Scene script records:
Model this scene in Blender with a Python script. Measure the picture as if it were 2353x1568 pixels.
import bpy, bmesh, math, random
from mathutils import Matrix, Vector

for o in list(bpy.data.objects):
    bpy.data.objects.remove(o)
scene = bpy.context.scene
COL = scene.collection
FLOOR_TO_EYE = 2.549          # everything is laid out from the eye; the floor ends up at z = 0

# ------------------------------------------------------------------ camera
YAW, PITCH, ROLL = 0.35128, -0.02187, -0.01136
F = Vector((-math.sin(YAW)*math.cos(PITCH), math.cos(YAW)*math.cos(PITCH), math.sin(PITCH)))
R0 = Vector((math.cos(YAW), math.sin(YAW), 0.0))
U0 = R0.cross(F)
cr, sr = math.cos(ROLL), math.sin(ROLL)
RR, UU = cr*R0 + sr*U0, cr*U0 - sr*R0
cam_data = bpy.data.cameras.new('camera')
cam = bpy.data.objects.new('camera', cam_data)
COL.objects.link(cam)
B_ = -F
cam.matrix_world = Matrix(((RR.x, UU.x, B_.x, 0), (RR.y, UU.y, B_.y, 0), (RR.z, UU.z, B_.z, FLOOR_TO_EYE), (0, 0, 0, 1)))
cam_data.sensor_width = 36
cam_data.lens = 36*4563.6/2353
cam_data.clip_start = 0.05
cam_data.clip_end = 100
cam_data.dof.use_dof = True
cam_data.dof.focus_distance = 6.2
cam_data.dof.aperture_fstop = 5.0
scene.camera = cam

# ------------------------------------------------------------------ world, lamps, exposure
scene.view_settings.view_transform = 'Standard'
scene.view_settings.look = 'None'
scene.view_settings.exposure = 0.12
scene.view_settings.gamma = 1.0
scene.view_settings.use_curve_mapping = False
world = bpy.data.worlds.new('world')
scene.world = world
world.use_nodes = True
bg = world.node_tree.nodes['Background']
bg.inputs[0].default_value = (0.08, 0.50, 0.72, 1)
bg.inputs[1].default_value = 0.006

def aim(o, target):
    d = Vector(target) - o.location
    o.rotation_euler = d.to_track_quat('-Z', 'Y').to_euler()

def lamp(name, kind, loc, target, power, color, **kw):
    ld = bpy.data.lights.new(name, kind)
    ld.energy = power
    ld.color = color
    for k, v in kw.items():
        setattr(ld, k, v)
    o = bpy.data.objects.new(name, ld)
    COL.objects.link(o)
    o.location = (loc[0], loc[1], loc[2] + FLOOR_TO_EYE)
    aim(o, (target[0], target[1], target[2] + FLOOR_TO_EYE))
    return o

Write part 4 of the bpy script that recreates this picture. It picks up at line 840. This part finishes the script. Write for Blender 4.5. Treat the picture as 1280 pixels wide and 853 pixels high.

__Directive__
In the listing above, reproduce the first line and each one after it through the line that contains "bg.inputs[1].default_value = 0.006".

__Result of this exercise__
Model this scene in Blender with a Python script. Measure the picture as if it were 2353x1568 pixels.
import bpy, bmesh, math, random
from mathutils import Matrix, Vector

for o in list(bpy.data.objects):
    bpy.data.objects.remove(o)
scene = bpy.context.scene
COL = scene.collection
FLOOR_TO_EYE = 2.549          # everything is laid out from the eye; the floor ends up at z = 0

# ------------------------------------------------------------------ camera
YAW, PITCH, ROLL = 0.35128, -0.02187, -0.01136
F = Vector((-math.sin(YAW)*math.cos(PITCH), math.cos(YAW)*math.cos(PITCH), math.sin(PITCH)))
R0 = Vector((math.cos(YAW), math.sin(YAW), 0.0))
U0 = R0.cross(F)
cr, sr = math.cos(ROLL), math.sin(ROLL)
RR, UU = cr*R0 + sr*U0, cr*U0 - sr*R0
cam_data = bpy.data.cameras.new('camera')
cam = bpy.data.objects.new('camera', cam_data)
COL.objects.link(cam)
B_ = -F
cam.matrix_world = Matrix(((RR.x, UU.x, B_.x, 0), (RR.y, UU.y, B_.y, 0), (RR.z, UU.z, B_.z, FLOOR_TO_EYE), (0, 0, 0, 1)))
cam_data.sensor_width = 36
cam_data.lens = 36*4563.6/2353
cam_data.clip_start = 0.05
cam_data.clip_end = 100
cam_data.dof.use_dof = True
cam_data.dof.focus_distance = 6.2
cam_data.dof.aperture_fstop = 5.0
scene.camera = cam

# ------------------------------------------------------------------ world, lamps, exposure
scene.view_settings.view_transform = 'Standard'
scene.view_settings.look = 'None'
scene.view_settings.exposure = 0.12
scene.view_settings.gamma = 1.0
scene.view_settings.use_curve_mapping = False
world = bpy.data.worlds.new('world')
scene.world = world
world.use_nodes = True
bg = world.node_tree.nodes['Background']
bg.inputs[0].default_value = (0.08, 0.50, 0.72, 1)
bg.inputs[1].default_value = 0.006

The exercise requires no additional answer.